When last year's model of tennis peace was put into effect, Lamar Hunt's World Championship Tennis agreed to restrict its schedule to the first four months of the calendar year. The International Lawn Tennis Federation would have the other eight months and would keep its hands off players during the WCT's time slot.

The WCT season climaxes early in May with the top eight qualifiers meeting in playoffs in Dallas. Remember the classic between Rosewall and Laver two years ago? And Smith-Ashe this past May was another top match. But now, unfortunately, there is a snag. A codicil to the peace-with-honor agreement, negotiated before the creation of a players' association, required that the WCT, in compiling its player standings, count not only its own tournaments but the previous year's Wimbledon, Forest Hills and French and Italian championships.

As a consequence, the competitive value of the WCT season is virtually ruined before a yellow ball has been hit in anger. Players who shone in 1973—especially those who crossed the Wimbledon picket lines—are a shoo-in to reach the WCT 1974 finals. Jan Kodes, the Wimbledon champion, starts play in one WCT division with 170 points, while Rod Laver has only five and is so discouraged at the silly business that he has told friends that he may junk the whole season. In another division, virtually all the playoff berths are clinched already.

The Association of Tennis Professionals asks only that Wimbledon be discounted this year, but it would seem that the WCT arrangement is foolish under any circumstances. It would be like baseball waving the A's and the Mets into next year's playoffs because of their 1973 success.
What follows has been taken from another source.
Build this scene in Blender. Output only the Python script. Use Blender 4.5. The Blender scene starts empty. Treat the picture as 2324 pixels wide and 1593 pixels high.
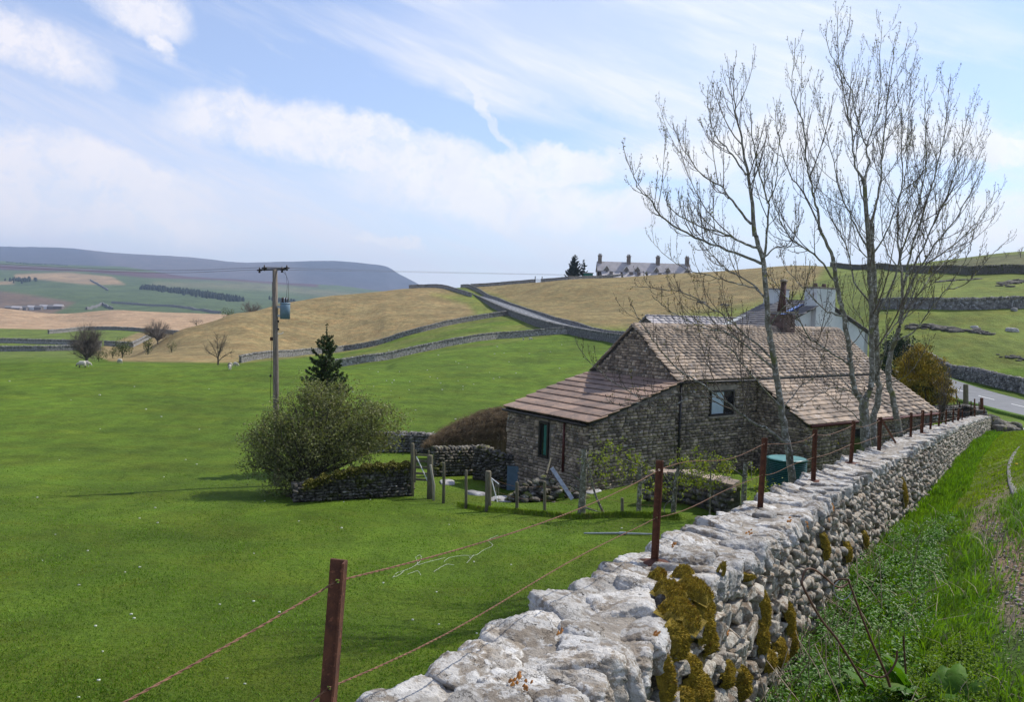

If the WCT chose to ignore this aspect of the agreement it would seem to be off the hook morally, since Vijay Amritraj of India, a top drawing card, is reportedly being kept out of WCT play by his national federation in clear violation of the WCT-ILTF peace agreement.

The WCT season begins late in January in Philadelphia. Hopefully, all the players will start off even. If not, maybe the Pennsylvania Racing Commission should step into the tennis picture, assign weights as it does to horses and make it a genuine handicap.



•Bep Guidolin, Boston Bruin coach: "Winning is the name of the game. The more you win the less you get fired."

•Jerry West, on his new role as captain of the Los Angeles Lakers: "All it means is I get to shake hands with guys I already know."

•John Breen, former general manager of the inept Houston Oilers: "We were tipping off our plays. Whenever we broke from the huddle, three backs were laughing and one was pale as a ghost."

•J.D. Morgan, UCLA's athletic director, on the intensity of his school's rivalry with USC: "If we met in tiddle-dywinks, everybody in town would want to know who plays left tiddly."